The Committee shall receive regular reports from the Company's Corporate Compliance Officer regarding the activities of the Compliance Department. The Corporate Compliance Officer shall report to the Committee any significant matters including any allegations regarding accounting, internal auditing controls or auditing matters; any serious and substantial compliance issues; and material reports or inquiries received from regulators or governmental agencies.

22.

The Committee shall review at least annually with Management and the Independent Auditor the Company's "Code of Ethics and Conduct Relating to Financial Affairs" relating to senior executive, financial and accounting officers, as well as other personnel, and monitor compliance therewith.

23.

The Committee shall review and discuss accounting pronouncements, initiatives and proposed rule changes relevant to the Company.

24.

The Committee shall review on an annual basis any policies adopted by the Committee, including its policy, if any, regarding the pre-approval of audit and non-audit services.

25.

The Committee shall review and reassess this Audit Committee Charter on an annual basis, shall recommend any proposed changes to the Board, and shall ensure that a copy of this Audit Committee Charter is publicly disclosed as required by law and Nasdaq rules and regulations.

26.

The Committee shall review on an annual basis the performance of the Committee, and report to the Board the results of such review.

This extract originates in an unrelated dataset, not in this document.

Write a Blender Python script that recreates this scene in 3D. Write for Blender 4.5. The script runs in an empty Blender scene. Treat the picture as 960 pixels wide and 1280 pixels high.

The review shall be conducted in such manner as the Committee deems appropriate.

27.

The Committee shall review such other matters (primarily financial matters) as is deemed appropriate by the Board and the Committee. By way of example, such other areas might include risk management and investment performance.

Resources
The Company shall provide for appropriate funding, as determined by the Committee, in its capacity as a committee of the Board, for payment of compensation to the Independent Auditor and any other public accounting firm engaged for the purpose of preparing or issuing an audit report or performing other audit, review or attest services for the Company; compensation of any advisers employed by the Committee; and ordinary administrative expenses of the Committee that are necessary or appropriate in carrying out its duties.

Procedural Matters
Meetings
The Committee shall meet at least quarterly, or more frequently as circumstances dictate. The Chairperson shall establish the agenda of each Committee meeting with the assistance of appropriate members of Management. The agenda, whenever reasonably practicable, shall be circulated to each Committee member prior to the meeting date. Each Committee member is free to suggest the inclusion of items on the agenda. Each Committee member is free to raise at any Committee meeting subjects that are not on the agenda for that meeting. The Chairperson of the Committee (or in his or her absence, a member designated by the Chairperson) shall preside at each meeting of the Committee. A majority of the members of the Committee shall constitute a quorum for the transaction of business at any meeting of the Committee. Appropriate officers of the Company may attend any meeting of the Committee, except for portions of such meetings where the officers' presence would be inappropriate, as determined by the Committee. The Committee may request any officer or employee of the Company or the Company's outside counsel, internal audit provider or Independent Auditor to attend a meeting of the Committee or to meet with any members of, or consultants to, the Committee. The Committee may hold separate executive sessions with Management, the Independent Auditor and/or the Company's internal audit provider, as appropriate. The Committee may meet by telephone or videoconference and may take action by unanimous written consent.

Minutes and Reports
The Committee shall maintain minutes of each meeting. The Committee shall report the matters discussed at each Committee meeting to the Board from time to time, or whenever so requested by the Board.